**WHAT IS ASKED:** Each line below should be reproduced without any alteration.

===============

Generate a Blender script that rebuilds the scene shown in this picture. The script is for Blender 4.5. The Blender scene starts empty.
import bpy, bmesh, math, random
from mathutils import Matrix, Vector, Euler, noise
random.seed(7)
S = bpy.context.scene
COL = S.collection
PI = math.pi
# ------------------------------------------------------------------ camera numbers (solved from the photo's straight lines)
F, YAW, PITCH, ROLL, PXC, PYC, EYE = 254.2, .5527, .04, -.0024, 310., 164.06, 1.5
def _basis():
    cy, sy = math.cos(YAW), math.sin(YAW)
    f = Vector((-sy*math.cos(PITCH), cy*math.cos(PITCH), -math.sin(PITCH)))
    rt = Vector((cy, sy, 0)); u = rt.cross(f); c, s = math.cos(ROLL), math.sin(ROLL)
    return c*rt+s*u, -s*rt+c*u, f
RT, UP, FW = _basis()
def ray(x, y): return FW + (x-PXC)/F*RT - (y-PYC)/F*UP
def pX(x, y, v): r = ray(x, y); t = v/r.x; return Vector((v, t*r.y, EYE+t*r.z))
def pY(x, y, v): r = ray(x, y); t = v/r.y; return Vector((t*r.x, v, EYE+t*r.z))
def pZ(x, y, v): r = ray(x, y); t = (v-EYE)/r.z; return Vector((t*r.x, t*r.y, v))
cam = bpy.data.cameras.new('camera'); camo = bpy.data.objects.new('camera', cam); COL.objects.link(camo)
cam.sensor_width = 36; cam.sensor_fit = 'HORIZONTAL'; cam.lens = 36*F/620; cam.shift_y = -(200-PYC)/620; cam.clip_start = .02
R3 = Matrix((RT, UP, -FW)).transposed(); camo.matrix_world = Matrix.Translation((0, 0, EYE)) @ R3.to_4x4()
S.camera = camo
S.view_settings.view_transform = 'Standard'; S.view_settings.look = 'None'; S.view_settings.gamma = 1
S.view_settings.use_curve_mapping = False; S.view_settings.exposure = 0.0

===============

**EXERCISE ANSWER:**
Generate a Blender script that rebuilds the scene shown in this picture. The script is for Blender 4.5. The Blender scene starts empty.
import bpy, bmesh, math, random
from mathutils import Matrix, Vector, Euler, noise
random.seed(7)
S = bpy.context.scene
COL = S.collection
PI = math.pi
# ------------------------------------------------------------------ camera numbers (solved from the photo's straight lines)
F, YAW, PITCH, ROLL, PXC, PYC, EYE = 254.2, .5527, .04, -.0024, 310., 164.06, 1.5
def _basis():
    cy, sy = math.cos(YAW), math.sin(YAW)
    f = Vector((-sy*math.cos(PITCH), cy*math.cos(PITCH), -math.sin(PITCH)))
    rt = Vector((cy, sy, 0)); u = rt.cross(f); c, s = math.cos(ROLL), math.sin(ROLL)
    return c*rt+s*u, -s*rt+c*u, f
RT, UP, FW = _basis()
def ray(x, y): return FW + (x-PXC)/F*RT - (y-PYC)/F*UP
def pX(x, y, v): r = ray(x, y); t = v/r.x; return Vector((v, t*r.y, EYE+t*r.z))
def pY(x, y, v): r = ray(x, y); t = v/r.y; return Vector((t*r.x, v, EYE+t*r.z))
def pZ(x, y, v): r = ray(x, y); t = (v-EYE)/r.z; return Vector((t*r.x, t*r.y, v))
cam = bpy.data.cameras.new('camera'); camo = bpy.data.objects.new('camera', cam); COL.objects.link(camo)
cam.sensor_width = 36; cam.sensor_fit = 'HORIZONTAL'; cam.lens = 36*F/620; cam.shift_y = -(200-PYC)/620; cam.clip_start = .02
R3 = Matrix((RT, UP, -FW)).transposed(); camo.matrix_world = Matrix.Translation((0, 0, EYE)) @ R3.to_4x4()
S.camera = camo
S.view_settings.view_transform = 'Standard'; S.view_settings.look = 'None'; S.view_settings.gamma = 1
S.view_settings.use_curve_mapping = False; S.view_settings.exposure = 0.0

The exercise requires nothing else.